WRITTEN REQUEST
Please quote the material exactly, every line of it.
-- Start SOURCE DATA --
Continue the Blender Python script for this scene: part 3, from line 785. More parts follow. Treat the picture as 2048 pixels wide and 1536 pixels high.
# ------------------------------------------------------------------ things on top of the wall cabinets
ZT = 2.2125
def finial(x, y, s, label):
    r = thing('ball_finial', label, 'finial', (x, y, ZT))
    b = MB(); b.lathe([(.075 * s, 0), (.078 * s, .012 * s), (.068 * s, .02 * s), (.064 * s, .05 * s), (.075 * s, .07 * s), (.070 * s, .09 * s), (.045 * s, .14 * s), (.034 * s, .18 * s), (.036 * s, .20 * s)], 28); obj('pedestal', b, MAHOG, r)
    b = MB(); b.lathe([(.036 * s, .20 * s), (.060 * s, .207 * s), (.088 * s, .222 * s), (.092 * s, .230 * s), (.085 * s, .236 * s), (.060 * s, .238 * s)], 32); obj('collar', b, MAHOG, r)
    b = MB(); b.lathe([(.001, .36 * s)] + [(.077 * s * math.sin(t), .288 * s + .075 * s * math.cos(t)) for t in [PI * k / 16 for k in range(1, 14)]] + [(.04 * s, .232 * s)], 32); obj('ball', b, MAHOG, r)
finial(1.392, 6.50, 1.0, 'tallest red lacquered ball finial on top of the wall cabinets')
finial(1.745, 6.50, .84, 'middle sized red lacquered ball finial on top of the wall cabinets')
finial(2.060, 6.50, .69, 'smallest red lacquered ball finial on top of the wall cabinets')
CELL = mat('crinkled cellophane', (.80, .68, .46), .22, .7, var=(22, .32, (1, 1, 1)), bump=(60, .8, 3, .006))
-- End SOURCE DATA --
CORRECT OUTPUT
Continue the Blender Python script for this scene: part 3, from line 785. More parts follow. Treat the picture as 2048 pixels wide and 1536 pixels high.
# ------------------------------------------------------------------ things on top of the wall cabinets
ZT = 2.2125
def finial(x, y, s, label):
    r = thing('ball_finial', label, 'finial', (x, y, ZT))
    b = MB(); b.lathe([(.075 * s, 0), (.078 * s, .012 * s), (.068 * s, .02 * s), (.064 * s, .05 * s), (.075 * s, .07 * s), (.070 * s, .09 * s), (.045 * s, .14 * s), (.034 * s, .18 * s), (.036 * s, .20 * s)], 28); obj('pedestal', b, MAHOG, r)
    b = MB(); b.lathe([(.036 * s, .20 * s), (.060 * s, .207 * s), (.088 * s, .222 * s), (.092 * s, .230 * s), (.085 * s, .236 * s), (.060 * s, .238 * s)], 32); obj('collar', b, MAHOG, r)
    b = MB(); b.lathe([(.001, .36 * s)] + [(.077 * s * math.sin(t), .288 * s + .075 * s * math.cos(t)) for t in [PI * k / 16 for k in range(1, 14)]] + [(.04 * s, .232 * s)], 32); obj('ball', b, MAHOG, r)
finial(1.392, 6.50, 1.0, 'tallest red lacquered ball finial on top of the wall cabinets')
finial(1.745, 6.50, .84, 'middle sized red lacquered ball finial on top of the wall cabinets')
finial(2.060, 6.50, .69, 'smallest red lacquered ball finial on top of the wall cabinets')
CELL = mat('crinkled cellophane', (.80, .68, .46), .22, .7, var=(22, .32, (1, 1, 1)), bump=(60, .8, 3, .006))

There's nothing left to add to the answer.